> [Recorded data]:
____________________

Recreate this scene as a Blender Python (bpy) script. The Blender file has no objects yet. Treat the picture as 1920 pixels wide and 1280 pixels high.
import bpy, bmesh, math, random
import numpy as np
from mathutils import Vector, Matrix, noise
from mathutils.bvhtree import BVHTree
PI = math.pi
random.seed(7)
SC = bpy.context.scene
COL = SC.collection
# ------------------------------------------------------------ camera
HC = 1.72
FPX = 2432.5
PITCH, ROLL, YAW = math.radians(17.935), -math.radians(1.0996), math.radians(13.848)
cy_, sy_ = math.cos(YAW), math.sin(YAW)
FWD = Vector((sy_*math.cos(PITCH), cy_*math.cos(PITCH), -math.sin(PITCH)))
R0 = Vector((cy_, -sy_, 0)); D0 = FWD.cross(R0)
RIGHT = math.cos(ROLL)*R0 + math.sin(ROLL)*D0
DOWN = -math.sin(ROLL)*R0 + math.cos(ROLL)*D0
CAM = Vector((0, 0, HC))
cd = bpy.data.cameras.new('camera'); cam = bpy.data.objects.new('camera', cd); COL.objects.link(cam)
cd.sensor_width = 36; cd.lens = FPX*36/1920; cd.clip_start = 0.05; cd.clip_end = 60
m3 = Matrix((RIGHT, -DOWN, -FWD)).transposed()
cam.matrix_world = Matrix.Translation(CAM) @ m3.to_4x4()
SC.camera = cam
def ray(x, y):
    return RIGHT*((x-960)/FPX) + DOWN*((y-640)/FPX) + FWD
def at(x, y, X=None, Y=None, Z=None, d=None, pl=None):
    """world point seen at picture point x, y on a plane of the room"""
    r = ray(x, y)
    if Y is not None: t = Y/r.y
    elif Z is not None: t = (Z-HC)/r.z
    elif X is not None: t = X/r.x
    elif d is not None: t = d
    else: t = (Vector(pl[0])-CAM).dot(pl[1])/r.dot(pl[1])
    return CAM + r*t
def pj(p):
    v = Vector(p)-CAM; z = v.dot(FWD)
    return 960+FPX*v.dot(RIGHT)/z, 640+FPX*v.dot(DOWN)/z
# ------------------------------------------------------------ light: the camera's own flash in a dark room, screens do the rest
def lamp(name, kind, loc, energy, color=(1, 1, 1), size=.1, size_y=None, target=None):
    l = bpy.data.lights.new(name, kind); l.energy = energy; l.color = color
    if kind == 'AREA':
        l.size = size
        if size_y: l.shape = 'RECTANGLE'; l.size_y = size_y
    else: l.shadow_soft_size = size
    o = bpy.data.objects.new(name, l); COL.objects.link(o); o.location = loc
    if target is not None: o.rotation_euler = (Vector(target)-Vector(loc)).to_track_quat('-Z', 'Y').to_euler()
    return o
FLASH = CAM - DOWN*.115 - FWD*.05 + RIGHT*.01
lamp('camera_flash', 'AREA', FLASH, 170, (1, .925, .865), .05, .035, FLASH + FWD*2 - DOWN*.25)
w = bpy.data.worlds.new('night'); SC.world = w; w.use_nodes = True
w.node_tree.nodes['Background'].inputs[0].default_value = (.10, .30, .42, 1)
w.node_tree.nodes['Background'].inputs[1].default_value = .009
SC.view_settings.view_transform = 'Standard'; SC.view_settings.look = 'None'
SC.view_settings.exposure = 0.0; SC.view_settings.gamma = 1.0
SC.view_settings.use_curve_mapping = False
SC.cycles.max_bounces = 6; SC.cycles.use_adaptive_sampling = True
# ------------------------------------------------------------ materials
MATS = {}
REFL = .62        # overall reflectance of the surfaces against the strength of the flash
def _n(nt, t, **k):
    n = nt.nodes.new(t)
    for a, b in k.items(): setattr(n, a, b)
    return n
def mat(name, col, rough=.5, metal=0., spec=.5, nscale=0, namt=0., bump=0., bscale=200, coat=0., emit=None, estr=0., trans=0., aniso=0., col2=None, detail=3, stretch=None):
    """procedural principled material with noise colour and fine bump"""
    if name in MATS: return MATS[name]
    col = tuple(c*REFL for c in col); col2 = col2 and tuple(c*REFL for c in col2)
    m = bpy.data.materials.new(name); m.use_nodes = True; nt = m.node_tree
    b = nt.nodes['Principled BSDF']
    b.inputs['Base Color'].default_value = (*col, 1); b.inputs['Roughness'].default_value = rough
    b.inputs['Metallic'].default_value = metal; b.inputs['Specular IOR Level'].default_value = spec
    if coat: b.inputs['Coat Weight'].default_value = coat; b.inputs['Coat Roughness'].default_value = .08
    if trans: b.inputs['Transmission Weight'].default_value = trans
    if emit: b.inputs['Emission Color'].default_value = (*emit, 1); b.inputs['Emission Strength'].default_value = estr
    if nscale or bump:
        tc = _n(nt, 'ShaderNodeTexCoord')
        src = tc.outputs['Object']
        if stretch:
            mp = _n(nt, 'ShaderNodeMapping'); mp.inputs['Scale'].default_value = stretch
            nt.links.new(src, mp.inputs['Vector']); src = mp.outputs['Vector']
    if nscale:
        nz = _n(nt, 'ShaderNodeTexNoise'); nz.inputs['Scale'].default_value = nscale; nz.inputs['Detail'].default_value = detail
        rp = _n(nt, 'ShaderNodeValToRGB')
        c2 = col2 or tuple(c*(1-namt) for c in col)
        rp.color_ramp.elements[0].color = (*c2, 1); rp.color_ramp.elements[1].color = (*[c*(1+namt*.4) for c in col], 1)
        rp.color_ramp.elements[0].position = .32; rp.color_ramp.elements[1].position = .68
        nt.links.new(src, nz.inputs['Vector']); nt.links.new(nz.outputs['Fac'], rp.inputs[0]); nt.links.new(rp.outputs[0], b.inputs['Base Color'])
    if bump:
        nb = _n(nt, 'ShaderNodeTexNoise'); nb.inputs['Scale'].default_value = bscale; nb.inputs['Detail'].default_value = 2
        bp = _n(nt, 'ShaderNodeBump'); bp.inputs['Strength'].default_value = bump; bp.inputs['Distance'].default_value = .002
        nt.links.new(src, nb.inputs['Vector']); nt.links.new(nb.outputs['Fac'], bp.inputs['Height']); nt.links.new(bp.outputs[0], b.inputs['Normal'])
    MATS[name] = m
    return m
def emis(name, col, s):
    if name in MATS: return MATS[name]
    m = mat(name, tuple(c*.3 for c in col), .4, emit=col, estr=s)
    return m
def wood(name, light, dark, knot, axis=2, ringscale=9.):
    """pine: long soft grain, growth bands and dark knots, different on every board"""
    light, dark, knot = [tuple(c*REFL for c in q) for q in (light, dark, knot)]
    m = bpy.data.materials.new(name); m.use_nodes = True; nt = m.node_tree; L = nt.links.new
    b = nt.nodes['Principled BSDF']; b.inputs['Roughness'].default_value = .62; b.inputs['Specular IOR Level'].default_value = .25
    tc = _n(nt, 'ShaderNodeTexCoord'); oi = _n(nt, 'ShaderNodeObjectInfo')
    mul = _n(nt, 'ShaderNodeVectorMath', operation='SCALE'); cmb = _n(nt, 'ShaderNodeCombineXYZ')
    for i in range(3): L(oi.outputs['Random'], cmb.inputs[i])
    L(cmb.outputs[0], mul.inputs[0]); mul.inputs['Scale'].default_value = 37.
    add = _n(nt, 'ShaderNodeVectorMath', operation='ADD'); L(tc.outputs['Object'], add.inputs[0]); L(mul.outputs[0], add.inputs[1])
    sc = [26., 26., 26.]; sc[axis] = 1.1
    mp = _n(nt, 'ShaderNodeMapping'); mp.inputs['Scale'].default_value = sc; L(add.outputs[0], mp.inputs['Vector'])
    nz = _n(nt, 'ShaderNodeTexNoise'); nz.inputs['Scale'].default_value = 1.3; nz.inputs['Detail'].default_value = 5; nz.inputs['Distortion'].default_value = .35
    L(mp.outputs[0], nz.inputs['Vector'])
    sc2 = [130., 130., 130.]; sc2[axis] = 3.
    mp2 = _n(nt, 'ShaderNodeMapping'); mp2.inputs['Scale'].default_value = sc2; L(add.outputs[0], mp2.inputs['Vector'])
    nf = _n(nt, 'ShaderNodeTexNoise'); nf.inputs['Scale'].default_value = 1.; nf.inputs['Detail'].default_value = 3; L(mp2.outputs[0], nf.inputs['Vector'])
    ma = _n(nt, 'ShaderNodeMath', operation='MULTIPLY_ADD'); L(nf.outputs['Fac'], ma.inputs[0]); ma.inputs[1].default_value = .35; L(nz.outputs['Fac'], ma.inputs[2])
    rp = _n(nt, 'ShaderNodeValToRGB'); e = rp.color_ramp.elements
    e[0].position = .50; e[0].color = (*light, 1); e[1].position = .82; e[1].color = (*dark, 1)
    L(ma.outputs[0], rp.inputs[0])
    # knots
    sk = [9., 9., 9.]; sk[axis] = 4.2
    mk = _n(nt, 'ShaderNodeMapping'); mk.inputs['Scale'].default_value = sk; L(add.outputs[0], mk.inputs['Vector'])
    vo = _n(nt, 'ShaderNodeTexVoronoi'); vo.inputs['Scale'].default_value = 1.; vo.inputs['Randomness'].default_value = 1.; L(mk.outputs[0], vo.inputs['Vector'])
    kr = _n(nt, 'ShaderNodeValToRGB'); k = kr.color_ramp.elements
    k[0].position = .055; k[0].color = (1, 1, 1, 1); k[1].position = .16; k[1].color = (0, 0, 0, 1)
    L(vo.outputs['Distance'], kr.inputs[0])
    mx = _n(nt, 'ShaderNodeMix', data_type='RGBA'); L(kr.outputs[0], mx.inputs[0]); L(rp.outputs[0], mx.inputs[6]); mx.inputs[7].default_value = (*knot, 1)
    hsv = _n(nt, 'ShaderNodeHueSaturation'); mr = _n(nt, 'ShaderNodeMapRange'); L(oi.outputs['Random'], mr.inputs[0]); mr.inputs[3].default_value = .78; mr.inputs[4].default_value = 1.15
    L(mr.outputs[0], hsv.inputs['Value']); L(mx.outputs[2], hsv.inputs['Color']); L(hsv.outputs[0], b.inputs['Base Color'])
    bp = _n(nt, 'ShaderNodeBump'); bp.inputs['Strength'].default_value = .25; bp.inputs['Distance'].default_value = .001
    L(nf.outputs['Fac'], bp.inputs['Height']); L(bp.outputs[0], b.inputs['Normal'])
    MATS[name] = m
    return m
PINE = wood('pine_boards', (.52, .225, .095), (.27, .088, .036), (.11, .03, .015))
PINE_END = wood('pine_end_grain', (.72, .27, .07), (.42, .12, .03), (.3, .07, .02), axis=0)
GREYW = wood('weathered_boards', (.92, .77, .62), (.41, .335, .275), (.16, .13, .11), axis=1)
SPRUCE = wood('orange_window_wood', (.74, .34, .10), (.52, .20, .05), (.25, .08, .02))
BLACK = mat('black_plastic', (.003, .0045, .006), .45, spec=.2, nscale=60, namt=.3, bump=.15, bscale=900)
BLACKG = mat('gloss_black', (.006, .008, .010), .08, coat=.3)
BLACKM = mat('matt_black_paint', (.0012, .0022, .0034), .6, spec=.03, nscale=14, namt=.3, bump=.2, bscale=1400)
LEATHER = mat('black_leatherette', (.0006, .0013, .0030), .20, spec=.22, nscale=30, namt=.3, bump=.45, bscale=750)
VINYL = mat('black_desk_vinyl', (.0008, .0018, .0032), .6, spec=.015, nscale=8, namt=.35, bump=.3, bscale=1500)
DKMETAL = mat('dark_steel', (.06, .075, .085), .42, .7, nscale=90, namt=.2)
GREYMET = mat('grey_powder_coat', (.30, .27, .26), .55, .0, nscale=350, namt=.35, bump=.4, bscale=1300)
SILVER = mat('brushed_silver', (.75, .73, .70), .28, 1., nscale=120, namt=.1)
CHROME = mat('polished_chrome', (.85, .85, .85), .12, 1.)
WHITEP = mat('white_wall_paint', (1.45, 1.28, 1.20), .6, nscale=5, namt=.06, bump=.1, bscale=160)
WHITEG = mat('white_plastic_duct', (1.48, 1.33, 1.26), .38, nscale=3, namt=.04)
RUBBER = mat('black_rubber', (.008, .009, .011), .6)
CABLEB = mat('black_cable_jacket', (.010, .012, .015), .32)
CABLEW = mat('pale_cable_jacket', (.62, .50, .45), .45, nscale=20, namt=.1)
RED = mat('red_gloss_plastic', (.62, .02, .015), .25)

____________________

> [Stated exercise]:
Copy every single line of the material above that holds "picture".

> [The solution]:
Recreate this scene as a Blender Python (bpy) script. The Blender file has no objects yet. Treat the picture as 1920 pixels wide and 1280 pixels high.
    """world point seen at picture point x, y on a plane of the room"""